Friday, September 18, 2009

salvation - part 3

since the showing of "the cross and the switchblade", our nightly Bible study for the boys has been mainly about salvation - trying to expose these boys to the Holy Spirit. so much head knowledge from these boys. they can spit out answers, even better than me sometimes, but only because it's all rote memorization from school. usually during these Bible studies, most of them are sitting doing their own thing - sleeping, twiddling their thumbs, gazing off into who knows what.
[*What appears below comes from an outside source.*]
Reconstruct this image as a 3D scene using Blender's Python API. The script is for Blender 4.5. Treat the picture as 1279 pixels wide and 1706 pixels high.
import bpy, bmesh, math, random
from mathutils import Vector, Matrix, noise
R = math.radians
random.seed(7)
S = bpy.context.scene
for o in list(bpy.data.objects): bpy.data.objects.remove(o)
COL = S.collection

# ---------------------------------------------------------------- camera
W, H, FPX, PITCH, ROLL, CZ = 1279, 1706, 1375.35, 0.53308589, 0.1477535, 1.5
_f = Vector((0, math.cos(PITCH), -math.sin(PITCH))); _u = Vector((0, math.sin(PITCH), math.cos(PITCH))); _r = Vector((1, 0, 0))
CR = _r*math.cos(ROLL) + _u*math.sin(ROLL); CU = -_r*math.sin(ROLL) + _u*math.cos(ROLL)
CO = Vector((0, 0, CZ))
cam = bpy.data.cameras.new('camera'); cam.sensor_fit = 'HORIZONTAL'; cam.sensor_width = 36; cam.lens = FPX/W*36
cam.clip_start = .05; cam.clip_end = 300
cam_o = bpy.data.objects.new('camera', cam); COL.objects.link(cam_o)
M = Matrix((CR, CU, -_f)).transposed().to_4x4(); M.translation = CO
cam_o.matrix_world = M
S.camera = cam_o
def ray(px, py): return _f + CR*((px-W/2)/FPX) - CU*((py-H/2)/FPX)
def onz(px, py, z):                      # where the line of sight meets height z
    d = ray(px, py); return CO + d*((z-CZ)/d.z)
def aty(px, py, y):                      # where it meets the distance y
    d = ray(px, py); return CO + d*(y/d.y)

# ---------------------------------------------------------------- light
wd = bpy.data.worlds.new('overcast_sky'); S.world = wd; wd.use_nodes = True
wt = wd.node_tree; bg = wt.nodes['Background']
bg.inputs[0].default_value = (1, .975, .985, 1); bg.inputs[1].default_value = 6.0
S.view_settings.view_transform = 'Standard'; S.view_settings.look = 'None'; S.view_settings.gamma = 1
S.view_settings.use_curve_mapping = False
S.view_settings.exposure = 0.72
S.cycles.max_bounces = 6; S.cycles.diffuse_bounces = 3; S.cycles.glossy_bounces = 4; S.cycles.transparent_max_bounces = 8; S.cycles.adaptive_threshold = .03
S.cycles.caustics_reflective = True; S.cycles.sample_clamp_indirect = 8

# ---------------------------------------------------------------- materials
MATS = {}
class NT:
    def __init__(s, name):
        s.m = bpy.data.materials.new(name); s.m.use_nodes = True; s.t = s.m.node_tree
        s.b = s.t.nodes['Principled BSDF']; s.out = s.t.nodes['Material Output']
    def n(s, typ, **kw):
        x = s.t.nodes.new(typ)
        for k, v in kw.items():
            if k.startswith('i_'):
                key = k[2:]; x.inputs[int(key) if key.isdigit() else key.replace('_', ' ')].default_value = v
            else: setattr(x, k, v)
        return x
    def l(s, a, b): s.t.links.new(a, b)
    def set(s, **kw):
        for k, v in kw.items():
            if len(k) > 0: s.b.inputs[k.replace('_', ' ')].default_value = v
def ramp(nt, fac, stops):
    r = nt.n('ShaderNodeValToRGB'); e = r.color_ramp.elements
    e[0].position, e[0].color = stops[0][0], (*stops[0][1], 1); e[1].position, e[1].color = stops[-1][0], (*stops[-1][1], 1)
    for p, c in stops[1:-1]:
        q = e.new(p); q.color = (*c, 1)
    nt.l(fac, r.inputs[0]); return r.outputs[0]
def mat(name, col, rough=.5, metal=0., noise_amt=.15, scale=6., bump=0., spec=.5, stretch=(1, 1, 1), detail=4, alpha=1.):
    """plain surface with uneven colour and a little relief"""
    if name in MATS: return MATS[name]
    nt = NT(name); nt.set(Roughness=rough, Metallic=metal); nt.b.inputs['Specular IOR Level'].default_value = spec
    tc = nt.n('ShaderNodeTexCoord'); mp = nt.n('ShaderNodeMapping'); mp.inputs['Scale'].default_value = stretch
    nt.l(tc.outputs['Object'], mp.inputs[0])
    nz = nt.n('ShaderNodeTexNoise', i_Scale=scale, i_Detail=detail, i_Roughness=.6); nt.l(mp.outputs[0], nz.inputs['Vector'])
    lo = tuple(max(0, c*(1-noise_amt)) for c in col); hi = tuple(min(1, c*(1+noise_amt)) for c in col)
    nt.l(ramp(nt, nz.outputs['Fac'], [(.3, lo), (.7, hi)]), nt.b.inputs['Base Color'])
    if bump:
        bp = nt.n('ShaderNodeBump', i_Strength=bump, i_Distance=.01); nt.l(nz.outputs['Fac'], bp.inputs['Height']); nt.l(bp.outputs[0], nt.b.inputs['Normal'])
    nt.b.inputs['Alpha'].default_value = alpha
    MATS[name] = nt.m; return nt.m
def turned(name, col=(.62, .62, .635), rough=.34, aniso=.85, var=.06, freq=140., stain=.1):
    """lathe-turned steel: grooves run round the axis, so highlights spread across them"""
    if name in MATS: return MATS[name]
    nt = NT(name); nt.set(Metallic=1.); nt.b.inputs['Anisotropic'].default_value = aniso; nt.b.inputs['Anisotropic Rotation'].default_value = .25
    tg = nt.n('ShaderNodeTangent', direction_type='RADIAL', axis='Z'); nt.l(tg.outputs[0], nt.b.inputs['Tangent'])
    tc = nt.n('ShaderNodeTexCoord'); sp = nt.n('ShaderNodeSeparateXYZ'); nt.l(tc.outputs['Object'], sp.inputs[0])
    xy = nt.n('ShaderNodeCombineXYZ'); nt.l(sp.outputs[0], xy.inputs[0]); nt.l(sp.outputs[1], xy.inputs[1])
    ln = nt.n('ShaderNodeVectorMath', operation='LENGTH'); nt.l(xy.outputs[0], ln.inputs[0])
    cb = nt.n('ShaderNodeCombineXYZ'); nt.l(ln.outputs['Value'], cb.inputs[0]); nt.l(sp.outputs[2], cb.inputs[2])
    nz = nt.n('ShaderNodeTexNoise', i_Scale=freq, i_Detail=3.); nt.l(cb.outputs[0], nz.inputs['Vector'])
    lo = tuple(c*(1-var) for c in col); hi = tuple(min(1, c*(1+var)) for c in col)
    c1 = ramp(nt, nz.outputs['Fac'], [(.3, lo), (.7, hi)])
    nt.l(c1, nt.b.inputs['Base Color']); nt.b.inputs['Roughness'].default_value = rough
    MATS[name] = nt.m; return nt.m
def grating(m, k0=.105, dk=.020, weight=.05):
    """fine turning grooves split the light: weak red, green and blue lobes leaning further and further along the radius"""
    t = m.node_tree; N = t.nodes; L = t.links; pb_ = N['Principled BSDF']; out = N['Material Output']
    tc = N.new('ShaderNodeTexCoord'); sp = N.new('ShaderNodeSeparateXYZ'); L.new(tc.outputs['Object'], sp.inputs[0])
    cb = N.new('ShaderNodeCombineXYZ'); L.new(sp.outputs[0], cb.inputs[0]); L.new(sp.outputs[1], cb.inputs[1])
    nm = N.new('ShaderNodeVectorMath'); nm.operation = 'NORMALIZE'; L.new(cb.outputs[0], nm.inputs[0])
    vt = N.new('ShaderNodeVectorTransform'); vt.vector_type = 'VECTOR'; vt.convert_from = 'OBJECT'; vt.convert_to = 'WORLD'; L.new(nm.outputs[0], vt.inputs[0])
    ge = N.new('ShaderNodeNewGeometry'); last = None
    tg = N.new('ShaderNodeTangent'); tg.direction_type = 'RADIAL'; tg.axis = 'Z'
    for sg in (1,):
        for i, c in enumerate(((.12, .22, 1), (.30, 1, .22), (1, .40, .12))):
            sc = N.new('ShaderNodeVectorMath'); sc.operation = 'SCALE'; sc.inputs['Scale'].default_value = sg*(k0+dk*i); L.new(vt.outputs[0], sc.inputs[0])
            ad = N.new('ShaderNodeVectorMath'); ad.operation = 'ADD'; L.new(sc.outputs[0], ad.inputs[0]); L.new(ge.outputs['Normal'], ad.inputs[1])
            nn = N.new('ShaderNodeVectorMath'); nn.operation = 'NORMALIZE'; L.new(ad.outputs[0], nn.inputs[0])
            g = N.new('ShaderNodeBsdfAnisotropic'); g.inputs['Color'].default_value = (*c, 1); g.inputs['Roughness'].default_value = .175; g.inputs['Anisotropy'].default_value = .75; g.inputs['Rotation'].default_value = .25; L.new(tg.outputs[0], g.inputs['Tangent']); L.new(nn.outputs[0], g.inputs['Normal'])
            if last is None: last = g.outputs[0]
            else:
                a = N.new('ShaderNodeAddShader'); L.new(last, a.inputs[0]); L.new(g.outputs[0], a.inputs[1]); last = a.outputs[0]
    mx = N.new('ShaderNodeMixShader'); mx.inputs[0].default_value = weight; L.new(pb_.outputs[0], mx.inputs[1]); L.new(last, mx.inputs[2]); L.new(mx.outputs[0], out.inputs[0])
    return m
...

Allan Smith (he liked the last name Smith) is one of the boys trying to pay attention. there's seriously a battle within him, trying to win his soul. you can tell each night, as he listens eagerly. just last night, after Bible study, he went straight to bed because he had a lot on his mind. he's expressed some of his temptations and his desire to "do good" to me. he has a desire to read more of the Bible, and even called me today during class to write an explanation of a verse for him. the Holy Spirit is definitely working in his life, but as of yet, he has failed to accept the Holy Spirit in his life. he can tell you that people need to accept the Holy Spirit in order for salvation, but that has not sunk into his heart yet.



Allan Smith

more good news is that I'm headed to Nairobi this weekend to see my sponsor child. that's not really the best news. here it is - i'm headed back next tuesday with the two canadians, Curtis and Jessie, that visited us earlier. they've finished their work in the Congo, and have a desire to help out at the house during their last two weeks in Africa. what a huge blessing. with Allan's spiritual struggle, and our huge desire for all the boys salvation, God's timing of allowing them to join us could not be any better. even up to this day, the boys still talk about the activities and teachings we did while Curtis and Jessie was first here. so we're praying that their extended time with us will have a huge impact on the boys and us as well.

God's laid it on my heart recently to learn more about His righteousness. not only that, but about my righteousness. how i can become more righteous in my life. how i can display God's righteousness to the boys in the house. it's something i've never really studied before, so we'll see how God will open doors, and give me wisdom on the subject.

prayer:
- Allan - that the Holy Spirit would continue to touch his life, and remove him from the darkness
- Curtis and Jessie - that they would bring a strong Godly presence into the house and the lives of the boys
- that I would seek after God's righteousness and learn how to become righteous like him - either through His word, relationships, sermons, whatever it takes.